Cases and verb endings are definitely what's holding me back at the minute. This is because I am hesitant about the idea of extending my sentences, and expanding my expression, if I can't properly grasp the use of verb-endings. However, as with anything, I know that will come with time. I just need to give myself a chance, and work slowly, but carefully.


Coming back to languages has really made me realise how much I enjoy learning new languages — even if it is just a few phrases here and there. As I've alluded to before, learning languages really shapes how I perceive English and — in some ways — how English is easier than other languages. Also acknowledging how English can be hard, and how the said new language is slightly different.


I find myself mentally trying to bridge that gap between how I would say something in English, and how something is to be said in German. More often than not, sentences don't literally translate: sometimes in another language, something completely different is said (within the language) to mean the same thing.


I find it particularly difficult when in English, we will say what could be said to be a straightforward sentence, and then in German it comes across as much longer.
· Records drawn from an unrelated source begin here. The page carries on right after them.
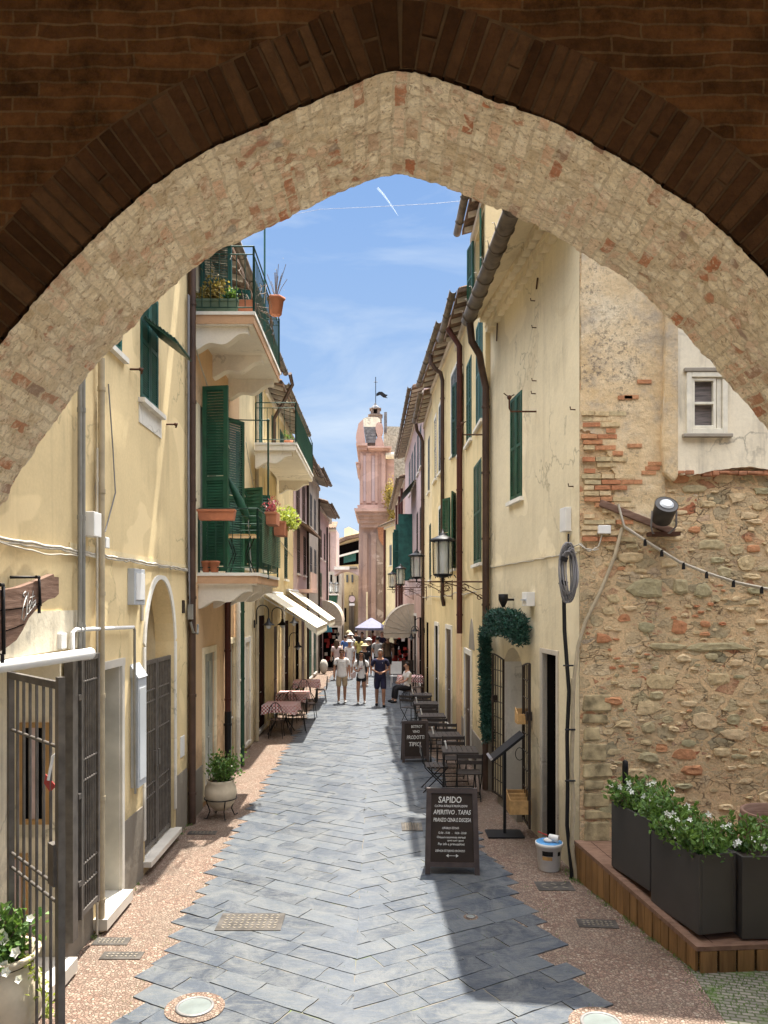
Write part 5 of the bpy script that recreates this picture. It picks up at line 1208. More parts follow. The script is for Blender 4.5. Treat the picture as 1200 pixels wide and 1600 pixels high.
# timber lintel set in the wall and flood light
a = D_(936,786); b = D_(1052,832); mb = MB(); d_ = (b-a); nn = Vector((-d_.z,0,d_.x)).normalized()*.085; mb.obox(a-nn*.5+Vector((0,-.05,0)), d_, (0,.08,0), nn); mb.build('wooden_beam', M['oldwood'], hr, bevel=.012)
fl_ = thing('flood_light', 'black drum shaped flood light on a rusty bracket on the rubble wall', 'flood light', D_(1038,820))
c0 = D_(1038,798,YS-.28); mb = MB(); axis = Vector((0,-.75,.66)).normalized(); side = Vector((1,0,0)); upv = axis.cross(side)
body = [(-.16,.08),(-.14,.115),(.04,.127),(.085,.132),(.10,.132)]
rings = []
for t,r in body: rings.append([c0+axis*t+side*(r*math.cos(2*math.pi*k_/24))+upv*(r*math.sin(2*math.pi*k_/24)) for k_ in range(24)])
vs = [v for rg in rings for v in rg]; mb.add(vs, [(i*24+k_, i*24+(k_+1)%24, (i+1)*24+(k_+1)%24, (i+1)*24+k_) for i in range(4) for k_ in range(24)]+[tuple(range(24))], 0, True)
mb.build('housing', M['planter'], fl_)
mb = MB(); rr = [c0+axis*.097+side*(.128*math.cos(2*math.pi*k_/24))+upv*(.128*math.sin(2*math.pi*k_/24)) for k_ in range(24)]; mb.add(rr, [tuple(range(24))]); mb.build('front_ring', M['planter'], fl_)
mb = MB(); rr = [c0+axis*.105+side*(.080*math.cos(2*math.pi*k_/24))+upv*(.080*math.sin(2*math.pi*k_/24)) for k_ in range(24)]; r2 = [p+axis*.02 - (p-c0-axis*.105)*.3 for p in rr]; mb.add(rr+r2, [tuple(range(24,48))]+[(k_,(k_+1)%24,24+(k_+1)%24,24+k_) for k_ in range(24)]); mb.build('lens', M['lens'], fl_)
mb = MB(); 
for s_ in (-1,1): mb.tube([c0+Vector((s_*.14,0,0)), c0+Vector((s_*.145,.02,-.18)), c0+Vector((s_*.10,.10,-.25)), c0+Vector((0,.14,-.25))], .011, 6)
mb.build('yoke', M['cable_g'], fl_)
mb = MB(); p = D_(1038,834,YS-.12); mb.box((p.x-.17,p.y-.06,p.z-.025),(p.x+.17,p.y+.12,p.z+.02)); mb.build('bracket', M['rust'], fl_)
# festoon cable with lamp holders; hose; junction box
sl_ = thing('string_lights', 'pale sagging cable with small black lamp holders across the rubble wall', 'string lights', D_(968,800))
fp = [(966,788),(975,822),(990,832),(1022,853),(1062,878),(1108,896),(1152,910),(1200,920),(1290,936)]
yy_ = lambda px: YS-.08-max(0,(px-975))*.0016
pts = [D_(px,py,yy_(px)) for px,py in fp]; mb = MB(); mb.tube(pts, .014, 7); mb.tube([p+Vector((0,.0,-.016)) for p in pts[1:]], .008, 5); mb.build('cable', M['cable_w'], sl_)
for px in (1008,1034,1068,1104,1146,1190):
    for (a,b) in zip(fp[:-1], fp[1:]):
        if a[0] <= px <= b[0]:
            py = a[1]+(b[1]-a[1])*(px-a[0])/(b[0]-a[0]); c_ = D_(px,py,yy_(px)); mb = MB(); mb.tube([c_+Vector((0,0,.01)), c_+Vector((0,0,-.07))], [.018,.022], 8); mb.build('lamp_holder', M['black'], sl_)
b_ = thing('junction_box', 'small cream junction box on the rubble wall left of the flood light', 'junction box', D_(942,828)); mb = MB(); p = D_(942,828); mb.cbox((p.x,YS-.04,p.z),(.15,.07,.10)); mb.build('box', M['plastic_w'], b_, bevel=.006); mb = MB(); mb.tube(wavy([p+Vector((-.02,-.04,-.05)), p+Vector((-.06,-.03,-.2)), p+Vector((-.18,-.03,-.26)), p+Vector((-.28,-.03,-.16))],0,4,.006), .009, 6); mb.build('cable', M['cable_w'], b_)
hs = thing('cable_bundle', 'black and beige plastic conduits running down the corner of the cream house to the ground', 'conduit', (2.37,9.2,0))
y_ = 9.12
mb = MB(); mb.tube([D_(px,py,y_) for px,py in ((972,825),(960,870),(940,920),(915,970),(903,1010),(897,1060),(895,1100))], .022, 9); mb.tube([D_(px,py,y_) for px,py in ((895,1060),(895,1130),(893,1200),(896,1260),(893,1320),(901,1374))], .026, 9); mb.build('beige_conduit', M['beige_pipe'], hs)
mb = MB(); mb.tube([D_(px,py,y_+.02) for px,py in ((881,930),(882,985),(886,1040),(889,1080),(886,1150),(887,1220),(886,1290),(893,1360),(893,1372))], .024, 9); mb.build('black_conduit', M['black'], hs)
mb = MB()
for py in (1140,1220): a = D_(883,py,y_-.03); b = D_(899,py,y_-.03); mb.tube([a,b], .011, 8)
mb.tube([D_(880,1040,y_-.02), D_(896,1040,y_-.02)], .010, 8); pieces(mb, 'cable_tie', M['black'], hs)
cc = thing('cable_coil', 'coil of grey cable hung on the corner of the cream house', 'cable coil', D_(888,850,9.1)); mb = MB()
ctr = D_(888,895,9.05)
for i in range(16):
    rx = random.uniform(.045,.10); rz = random.uniform(.24,.36); ph = random.uniform(-.03,.03); yo = random.uniform(-.04,.05)
    mb.tube([ctr+Vector((rx*math.cos(t)+ph, yo+.02*math.sin(3*t), rz*math.sin(t))) for t in [2*math.pi*j/28 for j in range(28)]], .0085, 5, closed=True)
mb.build('coil', M['cable_g'], cc); mb = MB()
for dz in (-.12,.16): mb.cbox(ctr+Vector((-.06,0,dz)), (.08,.12,.05), 0, 0, 0, .3)
mb.tube([ctr+Vector((0,.0,.30)), ctr+Vector((.01,.03,.46))], .012, 5); mb.build('tie', M['black'], cc)
mb = MB(); mb.tube(wavy([rh(893,830,.05), rh(884,850,.04), D_(905,850,9.1), D_(935,858,9.12)], .03, 5, .008), .008, 5); mb.build('cable', M['cable_w'], cc)
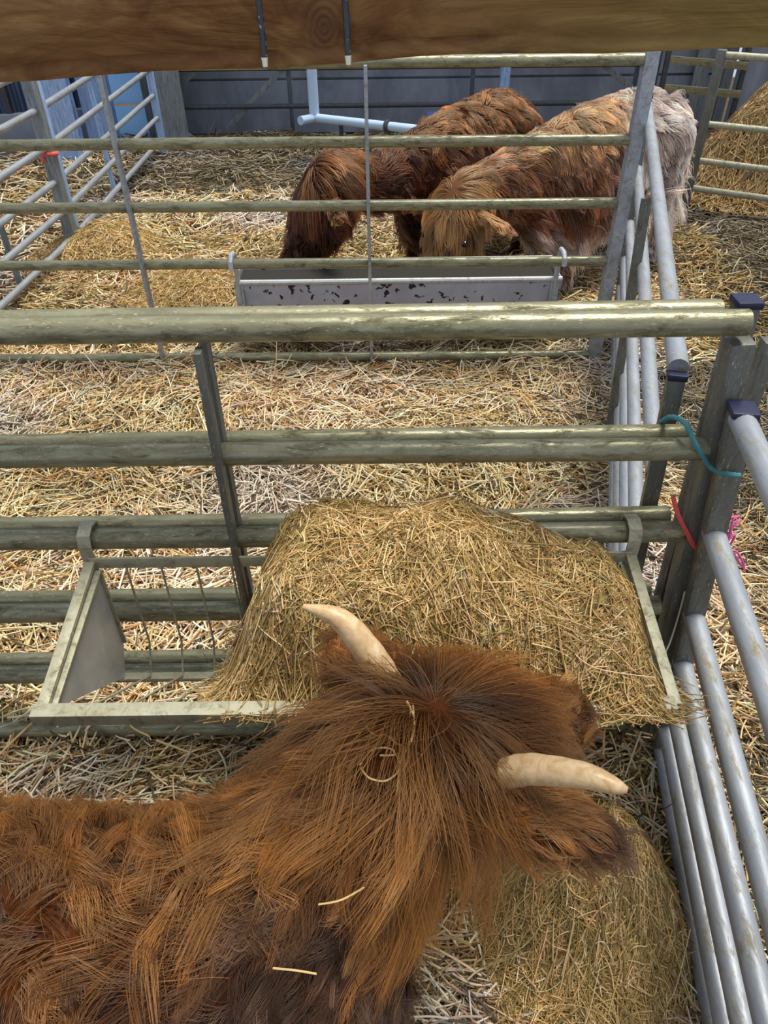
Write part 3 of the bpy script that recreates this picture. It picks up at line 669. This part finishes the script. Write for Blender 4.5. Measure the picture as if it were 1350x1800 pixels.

That can be very confusing. Like, why are there so many words, when it feels like there shouldn't be? Then I remind myself that German is a different language to English (as obvious asd that might sound!)


What I'm trying to say is, part of the learning process is the balancing of my ‘German brain’ and my ‘English brain’ — and trying to utilise the two, but keep them separate. Maintaining my curiosity is important in seeing that my language skills develop.


I have to say that when I've been practising German, it is a relief to go back to the feeling of familiarity that English provides. This is because I'm obviously used to English and it is second nature. Speaking, reading, and writing German takes more energy, because I'm still trying to connect the dots and recognise patterns. Reading up on this emotional and mental strain, apparently the more fluent you become. And the more familiar the language becomes, the less energy it requires. Which makes complete sense.


By teaching myself another language and being consistent with my exposure to German, I can become more familiar with nuances within the language. What do I mean by this? How German that is taught — and how German is actually spoken in Germany — is often quite different. Sometimes the words and phrases can change according to colloquialism.


Very confusing, but all part of the process!


Only by surrounding yourself with native speakers — and how they use German — can you really develop your own personality within a new language.


Part of me also feels bad that other countries (on the whole) learn English because it is seen as the universal language. So, I feel learning German to a proficient level is very important. I appreciate the fact that other countries speak English, so it feels like I am giving something back in that way.